The market is widely expecting a rate hike to be announced at 18:00 GMT on Wednesday, with 25 basis point increase in the interest rate being considered as good as a done deal. The CME Fed Watch is pricing in a 94% probability of a March rate hike, so once confirmed trader’s attention will quickly push past the headline to what the Fed is expecting to do across the rest of the year.
Currently traders are divided as to whether the Fed will stick to the previously plotted 3 rate rises across 2018, or whether Fed officials under Jerome Powell will put a hawkish stamp down early, shifting away from Yellen’s more dovish tone to a more aggressive pace of tightening across the year.
More Tailwinds Than Headwinds
The economy is in a sweet spot right now, inflation is gradually moving in the right direction toward the Fed’s 2% target, the number of jobs being created is exceptional, a boost from the tax cuts will be feeding its way into the system, strong global growth, a weak dollar, the list goes on.
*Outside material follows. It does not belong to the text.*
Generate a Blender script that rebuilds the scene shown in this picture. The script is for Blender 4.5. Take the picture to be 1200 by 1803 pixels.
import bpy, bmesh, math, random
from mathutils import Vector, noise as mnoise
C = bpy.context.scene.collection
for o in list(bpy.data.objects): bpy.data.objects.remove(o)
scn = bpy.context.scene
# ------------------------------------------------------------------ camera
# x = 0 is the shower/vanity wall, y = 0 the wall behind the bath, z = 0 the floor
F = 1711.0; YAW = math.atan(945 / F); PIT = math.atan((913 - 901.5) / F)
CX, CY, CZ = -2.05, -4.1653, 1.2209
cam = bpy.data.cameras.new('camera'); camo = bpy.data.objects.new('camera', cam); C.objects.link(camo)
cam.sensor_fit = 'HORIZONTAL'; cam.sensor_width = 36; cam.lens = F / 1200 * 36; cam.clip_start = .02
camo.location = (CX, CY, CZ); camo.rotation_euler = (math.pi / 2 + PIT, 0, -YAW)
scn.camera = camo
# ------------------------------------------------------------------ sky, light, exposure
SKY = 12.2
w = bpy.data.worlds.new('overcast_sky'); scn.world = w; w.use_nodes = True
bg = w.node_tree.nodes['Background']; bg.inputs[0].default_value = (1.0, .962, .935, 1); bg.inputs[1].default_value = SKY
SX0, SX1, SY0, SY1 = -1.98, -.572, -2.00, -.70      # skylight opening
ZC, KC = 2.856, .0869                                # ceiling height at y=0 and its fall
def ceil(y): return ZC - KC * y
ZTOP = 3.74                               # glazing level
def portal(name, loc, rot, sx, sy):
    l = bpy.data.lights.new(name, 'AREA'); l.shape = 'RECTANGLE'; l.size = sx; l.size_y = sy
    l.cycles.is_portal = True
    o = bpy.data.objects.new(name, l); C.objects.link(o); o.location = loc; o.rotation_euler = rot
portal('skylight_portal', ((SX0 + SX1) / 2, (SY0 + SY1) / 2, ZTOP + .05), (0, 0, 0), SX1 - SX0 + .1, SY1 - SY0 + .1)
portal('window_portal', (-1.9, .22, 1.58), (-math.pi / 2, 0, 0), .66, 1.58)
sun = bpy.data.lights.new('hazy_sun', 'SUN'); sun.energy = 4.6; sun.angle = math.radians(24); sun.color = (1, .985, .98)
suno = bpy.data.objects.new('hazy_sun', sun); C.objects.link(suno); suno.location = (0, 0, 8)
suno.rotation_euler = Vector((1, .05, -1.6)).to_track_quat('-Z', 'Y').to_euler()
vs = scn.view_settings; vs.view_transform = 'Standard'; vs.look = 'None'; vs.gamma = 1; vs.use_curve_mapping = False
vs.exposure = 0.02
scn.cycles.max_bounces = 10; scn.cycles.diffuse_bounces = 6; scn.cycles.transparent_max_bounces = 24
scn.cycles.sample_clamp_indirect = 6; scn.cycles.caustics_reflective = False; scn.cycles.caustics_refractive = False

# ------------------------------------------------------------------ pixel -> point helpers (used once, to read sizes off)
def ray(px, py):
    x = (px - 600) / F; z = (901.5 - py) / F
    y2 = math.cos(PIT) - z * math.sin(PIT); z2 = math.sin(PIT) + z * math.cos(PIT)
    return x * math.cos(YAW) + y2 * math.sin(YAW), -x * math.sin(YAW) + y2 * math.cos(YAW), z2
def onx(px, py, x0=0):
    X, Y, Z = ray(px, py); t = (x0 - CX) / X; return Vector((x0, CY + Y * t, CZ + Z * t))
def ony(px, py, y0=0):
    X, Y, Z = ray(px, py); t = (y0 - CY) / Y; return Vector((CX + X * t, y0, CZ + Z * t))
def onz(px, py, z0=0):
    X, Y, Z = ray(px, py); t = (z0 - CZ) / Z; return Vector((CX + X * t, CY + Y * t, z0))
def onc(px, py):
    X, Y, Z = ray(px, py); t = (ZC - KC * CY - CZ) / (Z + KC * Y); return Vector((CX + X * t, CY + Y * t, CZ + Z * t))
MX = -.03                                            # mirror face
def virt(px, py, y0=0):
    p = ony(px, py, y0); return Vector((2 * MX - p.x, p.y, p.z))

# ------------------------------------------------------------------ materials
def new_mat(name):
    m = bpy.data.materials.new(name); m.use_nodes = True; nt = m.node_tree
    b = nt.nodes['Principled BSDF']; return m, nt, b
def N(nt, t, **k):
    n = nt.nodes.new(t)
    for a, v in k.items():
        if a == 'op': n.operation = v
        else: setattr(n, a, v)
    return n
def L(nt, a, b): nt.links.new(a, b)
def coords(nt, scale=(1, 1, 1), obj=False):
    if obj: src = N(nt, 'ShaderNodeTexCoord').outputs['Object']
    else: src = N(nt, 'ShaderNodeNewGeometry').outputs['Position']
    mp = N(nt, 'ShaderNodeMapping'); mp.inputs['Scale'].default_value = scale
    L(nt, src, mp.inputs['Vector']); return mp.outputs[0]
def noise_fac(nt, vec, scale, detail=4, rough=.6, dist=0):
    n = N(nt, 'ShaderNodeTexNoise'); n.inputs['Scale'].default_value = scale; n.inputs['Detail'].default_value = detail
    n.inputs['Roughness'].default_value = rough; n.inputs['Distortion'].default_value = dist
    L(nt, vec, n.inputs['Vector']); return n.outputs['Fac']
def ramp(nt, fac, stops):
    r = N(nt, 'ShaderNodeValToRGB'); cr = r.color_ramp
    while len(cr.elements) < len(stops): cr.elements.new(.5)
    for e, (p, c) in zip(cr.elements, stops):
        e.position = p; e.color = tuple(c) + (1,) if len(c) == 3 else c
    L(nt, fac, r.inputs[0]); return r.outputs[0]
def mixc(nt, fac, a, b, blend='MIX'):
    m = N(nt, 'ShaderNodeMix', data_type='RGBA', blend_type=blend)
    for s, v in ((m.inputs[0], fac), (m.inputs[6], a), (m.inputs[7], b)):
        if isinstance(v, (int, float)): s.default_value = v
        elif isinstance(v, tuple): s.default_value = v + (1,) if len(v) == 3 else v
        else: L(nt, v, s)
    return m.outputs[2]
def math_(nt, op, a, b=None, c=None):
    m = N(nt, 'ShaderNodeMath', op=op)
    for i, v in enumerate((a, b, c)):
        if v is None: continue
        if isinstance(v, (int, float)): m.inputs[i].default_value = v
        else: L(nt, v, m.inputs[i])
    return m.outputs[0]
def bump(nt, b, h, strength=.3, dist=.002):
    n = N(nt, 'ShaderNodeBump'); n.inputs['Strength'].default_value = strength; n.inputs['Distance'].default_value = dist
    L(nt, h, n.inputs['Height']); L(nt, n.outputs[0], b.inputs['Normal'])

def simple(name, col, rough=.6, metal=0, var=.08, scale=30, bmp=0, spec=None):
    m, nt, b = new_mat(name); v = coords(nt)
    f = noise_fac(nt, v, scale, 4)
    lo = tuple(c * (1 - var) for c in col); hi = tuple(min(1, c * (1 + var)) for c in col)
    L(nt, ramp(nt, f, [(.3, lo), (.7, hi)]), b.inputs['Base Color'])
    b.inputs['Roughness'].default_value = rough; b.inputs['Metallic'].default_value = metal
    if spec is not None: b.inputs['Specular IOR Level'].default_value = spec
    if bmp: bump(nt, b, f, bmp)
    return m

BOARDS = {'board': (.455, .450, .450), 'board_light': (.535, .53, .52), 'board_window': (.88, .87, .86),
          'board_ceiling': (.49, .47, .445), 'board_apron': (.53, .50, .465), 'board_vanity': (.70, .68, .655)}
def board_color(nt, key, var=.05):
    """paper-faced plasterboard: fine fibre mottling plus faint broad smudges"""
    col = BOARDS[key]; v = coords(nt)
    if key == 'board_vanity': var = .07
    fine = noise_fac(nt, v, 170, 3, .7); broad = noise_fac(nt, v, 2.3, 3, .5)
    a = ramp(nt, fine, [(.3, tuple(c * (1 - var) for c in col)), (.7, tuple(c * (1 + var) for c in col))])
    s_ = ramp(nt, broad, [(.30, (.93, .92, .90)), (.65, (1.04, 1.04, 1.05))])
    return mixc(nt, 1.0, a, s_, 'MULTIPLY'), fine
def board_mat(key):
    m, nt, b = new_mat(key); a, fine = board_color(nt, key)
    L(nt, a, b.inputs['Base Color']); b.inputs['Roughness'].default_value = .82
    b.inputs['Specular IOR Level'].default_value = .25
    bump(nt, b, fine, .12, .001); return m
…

As Bainard recently pointed out, the US economy faces more tailwinds than headwinds, giving the hawks at the Fed have plenty of reasons to be getting nervous that the economy could quickly start overheating.
On the other hand, although inflation is moving toward the 2% target, there is still some slack in the labor market to be picked up and retail sales remain subdued suggesting that inflation may not gather pace as quickly as the Fed initially hopes.
Either way, there are still plenty of reasons for the Fed to stick to the current path of gradualism. The Fed is not about to inform the markets of a heavy-duty policy change; however, they have been and are making it clear that the path of rate hikes is more likely to rise than fall. This is a message we expect the Fed to continue with, even if the dot plot isn’t adjusted higher toward a faster pace of hiking tomorrow.
Potential Market Reaction
Treasury yields have already been climbing across the day in anticipation of tomorrow’s meeting, The US 10-year yield jumped to 2.87, its highest level in over a week, although still considerably lower than the 2.94 peak reached one month ago on fears that the Fed was behind the curve. Higher yields have boosted the appeal of the dollar, which is trading 0.6% higher versus a basket of currencies, through the psychological level of 90.00 at 90.25.
We expect some volatility this afternoon as traders reposition themselves, ahead of a cautious morning of trading prior to the release. Any upward shift in the dot plot, indicating a faster pace of hiking could boost the dollar, as could general posititvity from Powell, let’s not forget that his last appearance before Congress was a dollar positive event. In these scenarios we would expect to see USD/JPY move towards resistance at 106.70, before targeting 107.
On the downside any mention of concerns over the rate of inflation could worry dollar traders, sending USD/JPY down toward support seen at 106.30. Beyond this the bears will target 106, before looking towards 105.50.